Gli argomenti trattati vanno dalla cyber security al senso di sicurezza che il cittadino europeo ha diritto di provare sempre, in qualsiasi stato si trovi, fino alla regolamentazione delle big tech.

Parola ai Rappresentanti dei Cittadini

Racconta Martina a microfoni di Europhonica: “È un momento molto intenso. Prima che iniziasse quest’avventura, non sapevo bene cosa aspettarmi. Ma il panel è stato organizzato in modo tale da andare dal generale allo specifico: tutti noi del gruppo abbiamo esperienze e idee diverse, però abbiamo anche un punto in comune, che è l’essere chiamati a dare forma all’Europa del futuro. Una volta capito questo, il resto è come venuto da sé”. 

Samuele, altro ragazzo giovanissimo, è parte di un gruppo che lavora su un tema altrettanto delicato: regolamentare di più la condivisione dei dati tramite app. “Fortuna o sfortuna che ti abbiano coinvolto in questa esperienza?” gli chiediamo durante una pausa dai lavori. Sorride. “Fortuna. Immagino un’Europa dalla mentalità più aperta. Io stesso sento che, dopo questa esperienza, ho ampliato la mia conoscenza sull’Europa. Per i giovani c’è spazio, ma ce lo dobbiamo prendere”.

Chiara è, invece, parte di un gruppo che riflette sulle ingerenze nell’ambito dell’informazione: “I mass media devono riuscire a far conoscere i processi decisionali dell’UE in maniera chiara, così può diminuire la sfiducia nei confronti loro e dell’Europa stessa. Le informazioni ci sono, ma da una parte molte cose sull’Europa sono difficili da spiegare, dall’altra i cittadini non sono stimolati ad andare a cercarsi le risposte da soli”.

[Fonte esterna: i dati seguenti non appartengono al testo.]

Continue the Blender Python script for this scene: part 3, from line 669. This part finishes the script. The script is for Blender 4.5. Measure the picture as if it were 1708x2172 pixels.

Addirittura, nel gruppo di Giuseppe si lavora per proporre una sorta di garante della veridicità delle informazioni, per combattere la diffusione delle fake news negli stati membri e promuovere, così, un’informazione più trasparente. 

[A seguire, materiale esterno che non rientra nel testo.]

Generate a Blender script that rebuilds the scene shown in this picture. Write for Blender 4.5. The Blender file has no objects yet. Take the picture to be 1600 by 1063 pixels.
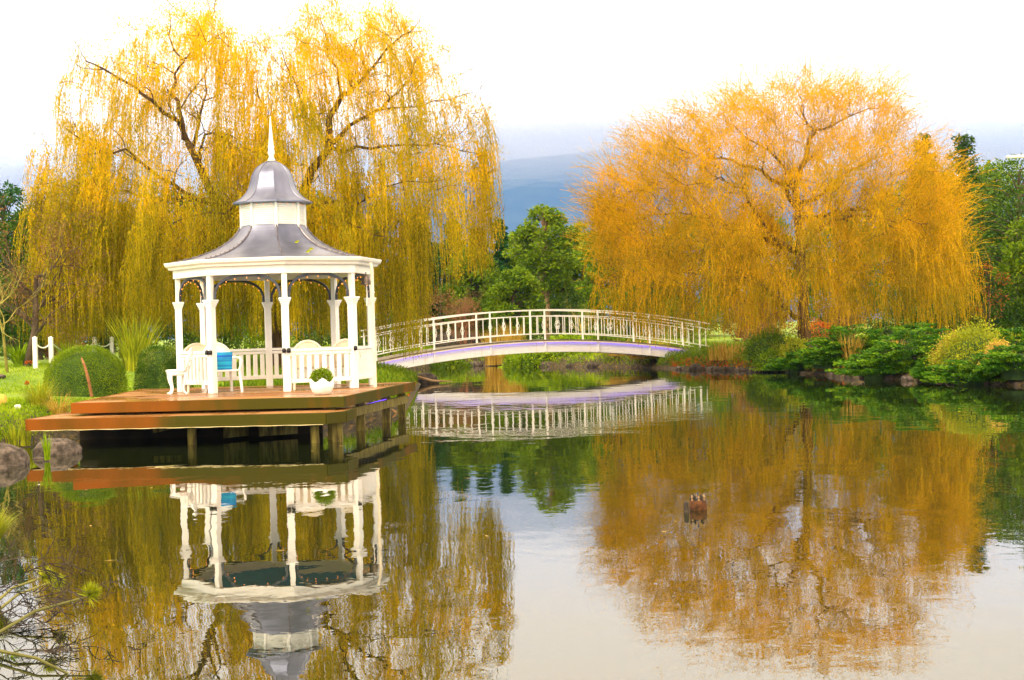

Di 42 raccomandazioni votate domenica mattina, solo 3 non hanno visto il parere favorevole del 70% dei votanti. Queste fanno riferimento all’inclusione delle minoranze nel processo decisionale da parte delle istituzioni nazionali (ONG e corpi di polizia in primis), all’istituzione di un’agenzia per il monitoraggio dei media a livello europeo e all’organizzazione di un organismo permanente rappresentante che si faccia portavoce delle istanze dei cittadini europei e contribuisca a colmare il gap informativo sui processi decisionali. 


Sul pacchetto delle 39 passate, invece, sono già all’opera gli “ambasciatori” dei cittadini, in vista dell’appuntamento di Gennaio 2022. Tra questi, c’è anche Martina: “La mia aspettativa è che questo lavoro abbia presto un riscontro pratico: se l’Europa vuole davvero mettersi in ascolto dei cittadini, questo (il materiale che abbiamo raccolto, ndr) è il punto da cui partire”.